De SUP is jaren geleden al ontstaan in Hawaï. Daar zijn ze natuurlijk wereldwijd bekend om het surfen en er is ooit een filmpje gevonden van olympisch zwemkampioen en surflegende Duke Kahanamoku, waarop hij op zijn board staat, met een peddel in zijn hand. Jaren later nam het suppen steeds meer in populariteit toe. Maar in Hawaï gebruikten ze toen nog allemaal harde, epoxy, boards. Dat was voor de inwoners prima, want iedereen had daar een grote tuin en/of schuur waarin ze dat board opborgen en een grote pick-up truck waarin ze het board konden vervoeren.
Rond 2008 werd de SUP steeds vaker ontdekt in Nederland. Maar Nederlanders wonen meestal een stuk kleiner dan Amerikanen en meenemen met de auto was ook een struggle. Niet alleen in Nederland hadden ze te kampen met deze onhandigheden. Daarom begonnen merken, waarin Red Paddle Co de eerste was, te experimenteren met opblaasbare boards. Wat een uitkomst!
Elke opblaasbare SUP wordt een pakket wat past in een (grote) tas. In de tas past ook de pomp en een driedelige peddel. Zo heb je maar één pakket waar alles in zit. Sommige tassen hebben rugzakbanden en sommige zelfs wielen. Zo is het pakket helemaal makkelijk te vervoeren.
Tegenwoordig heb je zelfs ook Compact versies. Deze zijn nóg kleiner op te vouwen. Je vouwt ze eerst in de lengte doormidden en dan rol je het board op. Zo wordt het board nog kleiner en past het in een kleinere tas.

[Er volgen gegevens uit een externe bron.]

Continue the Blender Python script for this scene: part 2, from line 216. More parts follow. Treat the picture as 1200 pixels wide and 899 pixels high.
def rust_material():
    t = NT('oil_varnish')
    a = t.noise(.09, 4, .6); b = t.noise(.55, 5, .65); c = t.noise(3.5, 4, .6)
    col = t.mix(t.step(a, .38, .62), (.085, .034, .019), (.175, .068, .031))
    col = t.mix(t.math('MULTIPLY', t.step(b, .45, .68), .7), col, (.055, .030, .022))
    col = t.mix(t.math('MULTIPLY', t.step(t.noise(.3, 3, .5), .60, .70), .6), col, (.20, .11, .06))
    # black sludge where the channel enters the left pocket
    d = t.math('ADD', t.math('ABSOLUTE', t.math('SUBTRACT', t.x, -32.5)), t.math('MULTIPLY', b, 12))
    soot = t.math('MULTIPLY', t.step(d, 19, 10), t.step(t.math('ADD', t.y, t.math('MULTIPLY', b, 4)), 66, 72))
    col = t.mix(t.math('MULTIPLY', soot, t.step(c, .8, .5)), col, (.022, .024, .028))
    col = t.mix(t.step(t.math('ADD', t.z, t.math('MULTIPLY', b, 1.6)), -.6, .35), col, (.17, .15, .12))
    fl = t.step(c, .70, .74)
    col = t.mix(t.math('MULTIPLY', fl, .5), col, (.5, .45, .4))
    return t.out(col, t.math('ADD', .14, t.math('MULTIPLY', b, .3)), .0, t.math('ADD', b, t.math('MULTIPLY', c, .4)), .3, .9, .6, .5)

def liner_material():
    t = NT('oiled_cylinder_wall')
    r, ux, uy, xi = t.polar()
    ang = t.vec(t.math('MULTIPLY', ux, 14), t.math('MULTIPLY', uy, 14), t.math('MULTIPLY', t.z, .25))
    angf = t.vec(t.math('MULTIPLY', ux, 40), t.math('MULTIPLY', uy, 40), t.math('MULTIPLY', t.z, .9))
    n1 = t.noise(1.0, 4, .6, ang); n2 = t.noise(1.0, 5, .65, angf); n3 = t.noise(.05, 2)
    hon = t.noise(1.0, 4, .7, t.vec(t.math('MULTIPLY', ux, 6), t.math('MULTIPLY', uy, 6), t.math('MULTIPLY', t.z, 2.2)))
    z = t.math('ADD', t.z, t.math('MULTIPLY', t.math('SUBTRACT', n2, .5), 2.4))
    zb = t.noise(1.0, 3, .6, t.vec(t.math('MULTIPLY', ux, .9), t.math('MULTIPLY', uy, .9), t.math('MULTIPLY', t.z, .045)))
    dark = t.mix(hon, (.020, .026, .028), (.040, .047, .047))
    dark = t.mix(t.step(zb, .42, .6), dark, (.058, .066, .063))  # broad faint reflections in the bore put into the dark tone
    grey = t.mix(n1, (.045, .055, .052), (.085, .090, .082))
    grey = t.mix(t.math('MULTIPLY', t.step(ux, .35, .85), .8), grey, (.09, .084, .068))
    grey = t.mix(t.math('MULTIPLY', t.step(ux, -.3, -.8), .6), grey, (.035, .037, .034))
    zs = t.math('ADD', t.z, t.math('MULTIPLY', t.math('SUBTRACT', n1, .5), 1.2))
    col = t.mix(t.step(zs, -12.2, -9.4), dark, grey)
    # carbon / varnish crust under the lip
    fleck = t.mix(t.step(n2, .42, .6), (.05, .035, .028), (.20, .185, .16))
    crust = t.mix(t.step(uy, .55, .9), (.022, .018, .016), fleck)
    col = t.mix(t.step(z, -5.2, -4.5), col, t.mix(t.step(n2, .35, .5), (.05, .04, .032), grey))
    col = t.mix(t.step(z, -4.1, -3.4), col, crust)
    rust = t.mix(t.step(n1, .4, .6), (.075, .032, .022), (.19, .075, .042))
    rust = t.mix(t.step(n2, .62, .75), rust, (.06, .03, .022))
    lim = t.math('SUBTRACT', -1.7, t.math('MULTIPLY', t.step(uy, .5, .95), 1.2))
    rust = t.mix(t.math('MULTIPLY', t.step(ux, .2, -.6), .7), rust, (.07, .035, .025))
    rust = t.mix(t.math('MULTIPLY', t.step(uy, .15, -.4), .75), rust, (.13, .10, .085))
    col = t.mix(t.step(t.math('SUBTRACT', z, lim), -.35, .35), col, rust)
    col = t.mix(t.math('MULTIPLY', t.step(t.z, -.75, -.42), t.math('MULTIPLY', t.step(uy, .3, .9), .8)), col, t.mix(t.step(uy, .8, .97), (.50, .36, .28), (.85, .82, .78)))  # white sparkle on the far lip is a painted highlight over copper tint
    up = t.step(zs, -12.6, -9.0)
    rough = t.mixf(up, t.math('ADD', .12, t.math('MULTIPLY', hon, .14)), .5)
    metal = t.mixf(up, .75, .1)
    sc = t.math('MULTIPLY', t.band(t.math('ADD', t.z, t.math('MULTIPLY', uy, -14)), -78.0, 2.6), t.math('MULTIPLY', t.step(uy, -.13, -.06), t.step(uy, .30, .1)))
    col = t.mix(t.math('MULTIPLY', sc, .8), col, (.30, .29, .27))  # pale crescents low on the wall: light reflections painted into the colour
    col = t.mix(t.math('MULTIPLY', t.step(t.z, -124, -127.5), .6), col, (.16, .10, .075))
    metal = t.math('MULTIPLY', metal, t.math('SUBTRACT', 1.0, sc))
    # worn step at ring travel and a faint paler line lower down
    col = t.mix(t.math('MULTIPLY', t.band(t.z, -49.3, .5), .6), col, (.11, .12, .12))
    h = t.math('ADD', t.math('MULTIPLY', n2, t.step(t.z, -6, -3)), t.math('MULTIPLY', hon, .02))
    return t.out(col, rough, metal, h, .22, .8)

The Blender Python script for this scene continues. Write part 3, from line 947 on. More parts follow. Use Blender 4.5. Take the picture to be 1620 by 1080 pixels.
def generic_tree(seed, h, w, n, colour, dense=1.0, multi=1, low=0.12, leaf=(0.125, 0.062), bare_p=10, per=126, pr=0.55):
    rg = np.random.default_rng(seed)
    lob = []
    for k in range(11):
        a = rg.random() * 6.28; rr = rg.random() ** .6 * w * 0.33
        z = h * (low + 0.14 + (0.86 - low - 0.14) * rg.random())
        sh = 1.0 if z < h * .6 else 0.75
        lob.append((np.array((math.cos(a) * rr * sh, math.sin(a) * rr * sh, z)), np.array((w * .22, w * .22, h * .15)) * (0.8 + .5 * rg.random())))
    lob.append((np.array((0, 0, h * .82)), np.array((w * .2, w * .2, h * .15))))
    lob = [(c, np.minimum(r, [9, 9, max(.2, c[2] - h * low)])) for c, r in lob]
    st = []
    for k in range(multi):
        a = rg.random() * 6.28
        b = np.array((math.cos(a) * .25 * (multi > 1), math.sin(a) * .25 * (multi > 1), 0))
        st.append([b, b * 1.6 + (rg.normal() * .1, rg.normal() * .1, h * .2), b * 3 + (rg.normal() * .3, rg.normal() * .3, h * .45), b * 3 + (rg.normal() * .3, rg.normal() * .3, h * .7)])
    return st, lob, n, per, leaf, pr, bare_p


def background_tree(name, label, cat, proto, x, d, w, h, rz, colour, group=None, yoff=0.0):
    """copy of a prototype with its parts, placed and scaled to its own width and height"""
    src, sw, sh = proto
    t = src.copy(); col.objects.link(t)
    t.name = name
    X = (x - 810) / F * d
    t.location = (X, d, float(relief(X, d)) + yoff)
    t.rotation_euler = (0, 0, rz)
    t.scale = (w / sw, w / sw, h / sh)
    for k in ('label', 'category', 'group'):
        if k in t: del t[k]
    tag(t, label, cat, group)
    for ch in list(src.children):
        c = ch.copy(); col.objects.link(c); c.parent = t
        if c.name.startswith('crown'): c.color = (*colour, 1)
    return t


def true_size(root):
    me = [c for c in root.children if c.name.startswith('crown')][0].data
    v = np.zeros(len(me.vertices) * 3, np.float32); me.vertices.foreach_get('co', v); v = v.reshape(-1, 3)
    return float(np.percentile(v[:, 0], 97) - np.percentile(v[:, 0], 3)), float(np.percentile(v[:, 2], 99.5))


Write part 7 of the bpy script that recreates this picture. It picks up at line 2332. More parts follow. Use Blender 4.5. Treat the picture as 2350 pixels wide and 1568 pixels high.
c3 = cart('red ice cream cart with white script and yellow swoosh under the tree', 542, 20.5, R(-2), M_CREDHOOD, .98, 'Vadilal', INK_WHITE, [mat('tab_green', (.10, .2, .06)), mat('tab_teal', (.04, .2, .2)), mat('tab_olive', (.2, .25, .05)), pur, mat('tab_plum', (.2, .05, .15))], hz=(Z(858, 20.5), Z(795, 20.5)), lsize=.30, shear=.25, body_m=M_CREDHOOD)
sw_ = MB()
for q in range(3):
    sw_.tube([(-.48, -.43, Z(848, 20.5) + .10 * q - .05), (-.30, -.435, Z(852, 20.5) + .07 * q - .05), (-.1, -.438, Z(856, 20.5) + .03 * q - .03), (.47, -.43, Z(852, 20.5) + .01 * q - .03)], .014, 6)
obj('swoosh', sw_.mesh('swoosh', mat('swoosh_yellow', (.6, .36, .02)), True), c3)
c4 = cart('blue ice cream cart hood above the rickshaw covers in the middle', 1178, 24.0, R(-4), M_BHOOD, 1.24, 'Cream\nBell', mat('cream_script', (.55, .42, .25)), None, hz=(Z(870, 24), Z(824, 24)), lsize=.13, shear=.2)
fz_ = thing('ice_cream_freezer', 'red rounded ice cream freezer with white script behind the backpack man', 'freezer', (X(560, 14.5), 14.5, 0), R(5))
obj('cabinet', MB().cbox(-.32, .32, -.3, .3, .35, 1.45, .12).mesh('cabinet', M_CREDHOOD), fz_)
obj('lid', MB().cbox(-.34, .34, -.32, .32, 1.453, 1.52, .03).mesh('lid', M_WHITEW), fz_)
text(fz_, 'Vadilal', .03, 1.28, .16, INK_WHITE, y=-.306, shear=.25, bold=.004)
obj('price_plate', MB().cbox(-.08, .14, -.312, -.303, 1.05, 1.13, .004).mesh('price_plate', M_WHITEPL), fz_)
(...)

Als je alle lucht uit het board hebt laten lopen, dan kun je het board opvouwen/oprollen en in de hiervoor bestemde tas stoppen. Bij boards met een afneembare vin gaat dat super eenvoudig. Bij boards met vaste vinnen is het soms iets meer uitmeten waar je de vouw gaat maken. De opvouwbaarheid en pakmaat is ook afhankelijk van het materiaal en de constructie. Single layer boards zijn heel makkelijk te rollen, omdat dit materiaal dun en soepel is. Double en multi layer boards zijn wat dikker en minder soepel, maar rollen wel steeds makkelijker op naarmate je dit vaker gedaan hebt.